Once the PhD was done, I started reading things with lots of pictures; National Geographic, Eyewitness Travel Guides, and comics (which have opened up a new research area for me). I started catching up on about ten years of missed TV and movies, thanks to the Toronto Public Library’s vast collection of DVDs (old school, but free!). One of the (many) series I discovered was Wire in the Blood, in which a forensic psychologist and a DI unravel and track down serial killers (you may be noticing a recurrent theme by now). Intrigued by the complex plotting, I discovered that the series was based on books by Val McDermid, so now I’m working through them. So thanks to picture books and DVDs, I’m reading books without pictures again, and looking forward to future discoveries.

©Catherine Jenkins 2017 all rights reserved

Nov – Dec 2003

I’m writing this as the Santa Claus Parade is going by a block away. I can hear Mums and Dads hooting their horns as they jockey for parking positions. It would seem the holiday season is almost upon us. Not sure how that happened. This year seems to have passed exceedingly quickly. Yet, at the same time, it’s been a year of major upheavals and catastrophes, so in some respects, it’ll be a good year to have over and done with. Time to start making holiday plans, baking and perhaps buying gifts for friends and family. Looking for a good book? Here are some of my recent finds.

The most exiting writer I stumbled upon this year, was British author Kate Atkinson. As so often happens, someone else found her first. My friend Peter bought me a copy of Emotionally Weird and told me I had to read it. It’s the wittiest, most intelligent, most intriguing, most closely observed book I’ve read in a very long time. I’ve since read Human Croquet, which I didn’t think was quite as good. I have yet to read Behind the Scenes at the Museum, her Whitbread Award winning first novel. The “Wonderful Unofficial Kate Atkinson Website” is available at: www.geocities.com/kateatkinson14/ Click on Texts to find blurbs on all her books or get a taste of her work by following the links to Not the End of the World, her new short story collection, and read “Tunnel of Fish.” Even her titles give you some sense of what she’s playing with.

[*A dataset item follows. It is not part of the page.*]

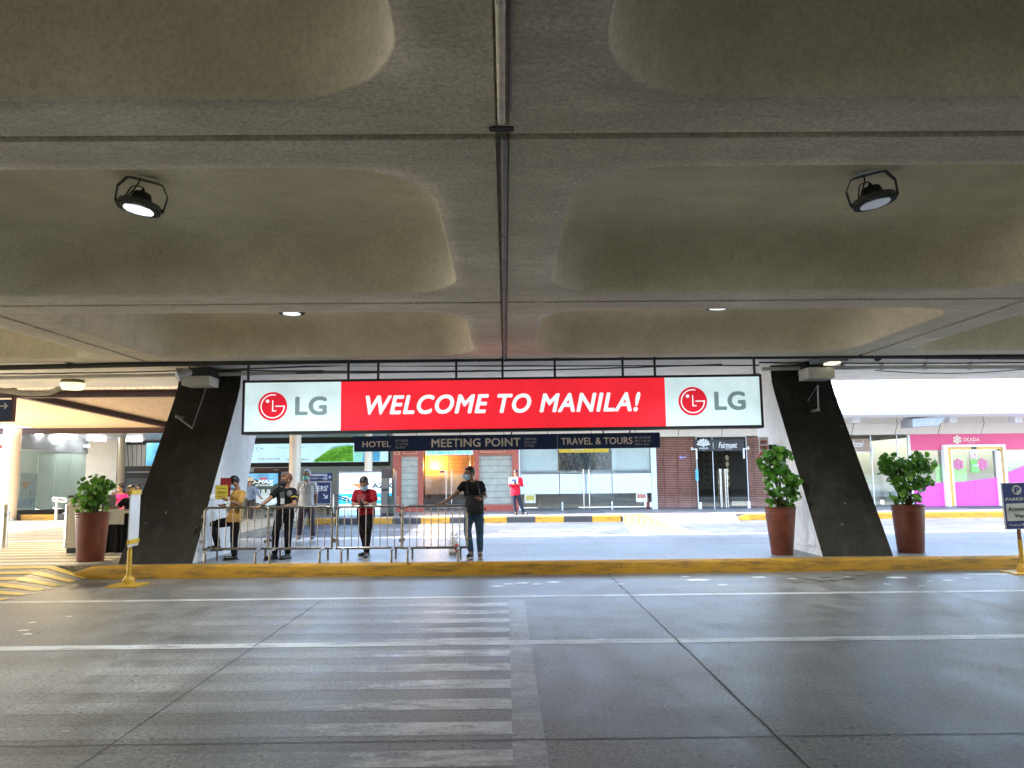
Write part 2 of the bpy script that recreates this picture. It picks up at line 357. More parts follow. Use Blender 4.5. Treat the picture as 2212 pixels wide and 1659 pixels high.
for px, py, r in ((1075, 1267, .10), (1100, 1262, .09), (1130, 1260, .1), (1160, 1262, .08), (1197, 1258, .11), (1508, 1253, .15), (1562, 1264, .08), (1480, 1246, .07), (1640, 1247, .1), (1712, 1251, .07), (1940, 1248, .14), (1915, 1262, .06), (1830, 1246, .05), (2010, 1256, .05), (1340, 1262, .05), (70, 1345, .05), (50, 1362, .06), (60, 1370, .05), (150, 1332, .04), (2050, 1254, .08), (2090, 1250, .06), (1990, 1266, .05)):
    g = G(px, py); blob(m, g.x, g.y, r*.7, 1.6)
struct(m.build('paint_flakes', M('paint flakes', (.66, .65, .62), .5)))
m = MB()
for px, py, r in ((1756, 1252, .045), (1785, 1247, .05), (1800, 1254, .04), (1834, 1251, .05), (1775, 1256, .03), (1856, 1244, .06), (1722, 1259, .03), (1320, 1383, .03), (1345, 1384, .03), (1300, 1382, .03)):
    g = G(px, py); blob(m, g.x, g.y, r, 2.3)
struct(m.build('oil_stains', M('oil stain', (.03, .03, .03), .3)))
# far side: pavement, alternating kerb, yellow-hatched ramp flank, markings on the inner road
X = lambda px: W(px, 1115, YF).x
x_r0, x_r1 = X(1341), X(1590)
m = MB(); m.slab([(XC-.002, YF+.16), (x_r0, YF+.16), (x_r0+1.0, YF+1.4), (x_r1-.6, YF+1.4), (x_r1, YF+.16), (60, YF+.16), (60, 33), (XC-.002, 33)], 0, KZ)
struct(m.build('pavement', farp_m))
struct(MB().slab([(-45, YF+.003), (XC-.004, YF+.003), (XC-.004, 60), (-45, 60)], 0, KZ-.003).build('forecourt', rc_m))
struct(MB().slab([(XC-.004, 33.003), (-2, 33.003), (-2, 60), (XC-.004, 60)], 0, KZ-.003).build('forecourt_floor', farp_m))
m = MB(); m.add([(x_r0, YF+.16, KZ), (x_r0+1, YF+1.4, KZ), (x_r1-.6, YF+1.4, KZ), (x_r1, YF+.16, KZ), (x_r1-.2, YF-1.2, .003), (x_r0+1.3, YF-1.9, .003), (x_r0+.05, YF+.05, .003)], [(1, 2, 4, 5), (2, 3, 4)]).mat(1).add([(x_r0, YF+.16, KZ), (x_r0+1, YF+1.4, KZ), (x_r0+1.3, YF-1.9, .003), (x_r0+.05, YF+.05, .003)], [(0, 1, 2, 3)])
hatch = stripe_mat('hatched yellow', (.34, .19, .02), (.09, .09, .09), (.83, -.56, 0), .30, .5)
struct(m.build('pavement_ramp', [farp_m, hatch]))
def kerb_run(name, x0, x1, mat):
    m = MB(); m.add([(x, y, z) for x in (x0, x1) for y, z in ((YF, 0), (YF+.01, KZ-.03), (YF+.05, KZ+.003), (YF+.16, KZ+.003), (YF+.16, 0))],
                    [(i, (i+1) % 5, 5+(i+1) % 5, 5+i) for i in range(5)]+[(4, 3, 2, 1, 0), (5, 6, 7, 8, 9)])
    return struct(m.build(name, mat))
xk = x_r0; i = 0
while xk > XC: kerb_run('far_kerb', max(xk-1.015, XC)+.004, xk, (yel, blk)[i % 2]); xk -= 1.015; i += 1
kerb_run('far_kerb', x_r1+.5, 60, yel)
m = MB(); m.add([(x_r1-.15, YF, .004), (x_r1-.15, YF+.16, .03), (x_r1+.5, YF+.16, KZ+.003), (x_r1+.5, YF+.04, KZ+.003), (x_r1+.5, YF, .004)], [(0, 3, 4), (0, 1, 2, 3)])
struct(m.build('far_kerb', yel))
for px0, px1 in ((0, 48), (48, 124), (124, 152)):
    a, b = W(px0, 1130, 28.6).x, W(px1, 1130, 28.6).x
    struct(MB().box(a-(6 if px0 == 0 else 0), b, 28.5, 28.7, KZ, KZ+.2).build('far_kerb', (blk, yel, blk)[(px0 > 0)+(px0 > 60)]))
pg = [Vector((x_r0+1.25, YF-.9, 0)), G(*z4(1240, 800), 0), G(*z4(1380, 808), 0), G(*z4(1560, 855), 0), G(*z4(1740, 908), 0), G(*z4(1180, 905), 0), G(*z4(960, 822), 0)]
m = MB(); m.add([(x_r0+.06, YF-.02, .006), (x_r0+1.3, YF-1.92, .006), (G(*z4(1560, 855)).x, YF-1.75, .006), (G(*z4(1740, 908)).x, G(*z4(1740, 908)).y, .006), (G(*z4(1180, 905)).x, G(*z4(1180, 905)).y, .006)], [(0, 1, 4), (1, 2, 3, 4)])
struct(m.build('ramp_hatching', hatch))
for a, b, ww in (((135, 884), (905, 884), .16), ((105, 911), (285, 911), .1), ((600, 906), (905, 906), .12), ((405, 1011), (590, 1011), .05), ((1160, 908), (1830, 910), .1)):
    p, q = G(*z4(*a)), G(*z4(*b)); strip('road_marking', white_paint, p.x, q.x, (p.y+q.y)/2, (p.y+q.y)/2+ww)
for a, b, ww in (((1700, 1290), (2150, 1290), .5), ((560, 1283), (720, 1283), .08), ((600, 1349), (2150, 1349), .08)):
    p, q = G(*zR(*a)), G(*zR(*b)); strip('road_marking', white_paint, p.x, q.x+(4 if b[0] > 2000 else 0), (p.y+q.y)/2, (p.y+q.y)/2+ww)
p, q = G(530, 1148), G(1040, 1146); strip('road_marking', white_paint, XC+.1, q.x, p.y, p.y+.1)
strip('road_marking', white_paint, 7.5, 60, 12.7, 12.95)

# ------------------------------------------------------------------ the concrete deck overhead
ZC, ZT = 3.9, 4.66
deck_m = deck_mat('deck render', (.69, .625, .485), (.78, .72, .58)); cof_m = deck_mat('coffer render', (.73, .66, .475), (.81, .745, .56), .5)
soff_m = deck_mat('soffit paint', (.78, .74, .66), (.82, .78, .70), .2)
XB = 6.82; YB = 4.885; NR = 6; Y0 = 4.815-(NR-2)*YB
deck = thing('elevated_deck', 'coffered grey-brown concrete deck spanning overhead with rounded recesses', 'deck', (0, 0, ZC))
def rrect(hx, hy, r, n=10):
    out = []
    for sx, sy, a0 in ((1, 1, 0), (-1, 1, 90), (-1, -1, 180), (1, -1, 270)):
        for i in range(n+1):
            a = R_(a0+90*i/n); out.append((sx*(hx-r)+r*math.cos(a), sy*(hy-r)+r*math.sin(a)))
    return out
def coffer():
    hx, hy = XB/2-.045, YB/2-.045; rx, ry = XB/2-.54, YB/2-.52
    rings = [(hx, hy, .01, .05), (hx, hy, .01, 0.0)]
    for i in range(1, 4): t = i/4; rings.append((hx+(rx+.03-hx)*t, hy+(ry+.03-hy)*t, .01+.72*t, 0))
    for d, h, r in ((-.012, .002, .74), (.0, .012, .73), (.008, .05, .72), (.03, .20, .70), (.055, .38, .68), (.09, .53, .65), (.15, .64, .6), (.25, .71, .56), (.42, .75, .45), (.8, .762, .3)):
        rings.append((rx-d, ry-d, r, h))
    m = MB(); n = 44
    for hx_, hy_, r, h in rings: m.v += [Vector((x, y, h)) for x, y in rrect(hx_, hy_, r)]
    m.f = [(i*n+j, i*n+(j+1) % n, (i+1)*n+(j+1) % n, (i+1)*n+j) for i in range(len(rings)-1) for j in range(n)]+[tuple(range((len(rings)-1)*n, len(rings)*n))]
    m.m = [0]*len(m.f)
    for q in range(5*n, len(m.f)): m.m[q] = 1
    return m
cp = None
for i in range(-4, 4):
    for j in range(NR):
        x, y = (i+.5)*XB, Y0+(j+.5)*YB
        if cp is None:
            m = coffer(); cp = m.build('coffer_panel', [deck_m, cof_m], deck, smooth=True, local=True); c = cp
        else: c = cp.copy(); COL.objects.link(c)
        c.location = (x, y, 0)
X1 = 4*XB; YE = Y0+NR*YB; YD = 18.6
m = MB(); m.slab([(-X1, Y0), (X1, Y0), (X1, YE), (-X1, YE)], ZT+.03, ZT+.5)
for i in range(-4, 5): m.box(i*XB-.07, i*XB+.07, Y0, YE, ZC+.06, ZT+.03)
for j in range(NR+1): m.box(-X1, X1, Y0+j*YB-.06, Y0+j*YB+.06, ZC+.07, ZT+.028)
m.build('deck_slab', deck_m, deck)
m = MB(); m.box(-X1, X1, YE+.02, YD, ZC+.004, ZT+.5); 
m.build('edge_soffit', soff_m, deck)
m = MB(); m.box(-X1, -X1+.4, Y0-.4, YD, ZC-.5, ZC); m.box(-X1, X1, Y0-.4, Y0, ZC-.02, ZT+.5); m.build('edge_beam', deck_m, deck)
struct(MB().slab([(-X1, Y0-.9), (X1, Y0-.9), (X1, Y0-.5), (-X1, Y0-.5)], 0, ZT+.4).build('rear_light_block', M('rear light block', (.16, .15, .14), .8, .15, .8)))  # unseen wall added behind the camera to shut out light from the rear

# raked piers
pier_m = deck_mat('pier dark paint', (.034, .030, .024), (.046, .041, .033), .9, True); side_m = deck_mat('pier side render', (.68, .66, .64), (.76, .74, .72), .5)
def pier(x0, x1, label):
    t = thing('concrete_pier', label, 'pier', ((x0+x1)/2, 14.7, KZ), group='raked piers under the deck')
    fr = [(13.65, KZ-.02), (14.3, 1.22), (15.25, 2.68), (15.62, 3.25), (15.78, 3.55), (15.84, 3.92)]
    bk = [(17.55, 3.92), (17.35, 3.5), (17.05, 2.95), (16.75, 2.3), (16.3, 1.3), (15.75, KZ-.02)]
    n = len(fr); m = MB()
    m.add([(x, y, z) for y, z in fr for x in (x0, x1)], [(2*i, 2*i+1, 2*i+3, 2*i+2) for i in range(n-1)])
    m.build('front_face', pier_m, t, smooth=True)
    poly = [(y+.012, z) for y, z in fr]+bk; k = len(poly); m = MB()
    a, b = x0+.004, x1-.004
    vs = [(a, y, z) for y, z in poly]+[(b, y, z) for y, z in poly]
    fs = [(i, (i+1) % k, k+(i+1) % k, k+i) for i in range(k)]
    for o in (0, k): fs += [(o+i, o+i+1, o+k-2-i, o+k-1-i) for i in range(n-1)]
    m.add(vs, fs).build('shaft', side_m, t); return t
xl0, xl1 = W(255, 1212, 13.65).x, W(415, 1212, 13.65).x; xr0, xr1 = W(1778, 1198, 13.65).x, W(1930, 1198, 13.65).x
pierL = pier(xl0, xl1, 'dark raked concrete pier behind the yellow notice stand and the short bushy plant')
pierR = pier(xr0, xr1, 'dark raked concrete pier standing between two tall terracotta pots of leafy plants')
m = MB(); g = Vector((xr0-.02, 13.75, 0))
for i in range(9): m.box(xr0-.012, xr0-.004, 13.95+i*.16, 13.95+i*.16+.17, KZ+.15-.01*i, KZ+.22+.02*math.sin(i*2.1)-.01*i)
m.build('paint_smear', M('white smear', (.7, .69, .66), .8, .2, 20), pierR)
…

Of course I also read the new Tom Robbins, Villa Incognito, with great pleasure. Although I think it’s his strongest work to date in many ways, this book got mixed reviews. Notably, Canadian critics loved it, while some American critics were really harsh. Mr. Robbins has always been one to speak his mind in his work and here, the gloves are definitely off. He’s pushed a lot of buttons in the American consciousness and I’m sure made a lot of people very uncomfortable. As I said to someone after reading it, he’s probably got the CIA or FBI or somebody camped on his doorstep. But we figured he’s probably used to that by now. Authentic writers say what they need to say, what they feel compelled to say, and damn the consequences (which is why we need organizations like PEN). Mr. Robbins is completely authentic, gutsy and incredible fun! He gets my deepest respect and loudest laughs every time.

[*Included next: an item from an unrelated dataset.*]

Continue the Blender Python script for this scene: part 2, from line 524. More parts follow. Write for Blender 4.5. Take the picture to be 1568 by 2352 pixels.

I recently had the pleasure of being selected to do a reading along with Andrew Pyper. I was taken with the whole idea of The Trade Mission (cyber-nerds meet harsh reality in the Amazon jungle). It’s near the top of my reading pile and I’m hoping to get to it during the holiday lull.

In poetry, I highly recommend sub rosa, the new collection by Stan Rogal, with full colour graphics by Jacquie Jacobs. A multi-layered marriage of word and image, this book is a creative, evocative hybrid, which washes over the reader. A very successful experiment!

On the children’s book front, I recently picked up Neil Gaiman’s Coraline, a book about a little girl who enters an alternative universe with an alternative Mum and Dad. How to find her way back to her own reality when this set of parents wants to keep her in their universe? I have a feeling it’s going to have very interesting psychological overtones. Neil Gaiman, of Sandman comic fame, has been writing novels for the past few years, some more successful than others. My favourite is still Bad Omens, the project he undertook with Terry Pratchet (of Discworld fame). It’s a cheery little book about the end of the world. I first read it when I was feeling somewhat depressed and found it utterly uplifting. It’s one of those rare books that can radically adjust one’s perspective.

I’m also looking forward to The Morning Star, the third installment of Nick Bantock’s Gryphon & Sabine trilogy. His work never fails to intrigue me. It’s such an amazing synthesis of imagination, visual invention and compilation of artifacts from around the world. Transporting in a way that most picture books don’t manage.

With the plethora of books that are written and published each year, I’m sure there are many more out there that I’d really enjoy, that I’ve missed. They’ll find their way to me if and when they’re meant to and I’ll get to them as time allows. Please support your local independent bookstore throughout the year.

Merry Christmas, Happy Chanukah, Bodhi Gaya, Eid ul-Fitr, Lux Mundi, Saturnalia, Mother Night, Winter Solstice, Yule, Kwanzaa, (sorry if I missed your holiday of choice) or quiet day off in your jammies and fuzzy slippers to read a good book. Wishing you safe travel, much joy and peace. I think we’ve earned it this year.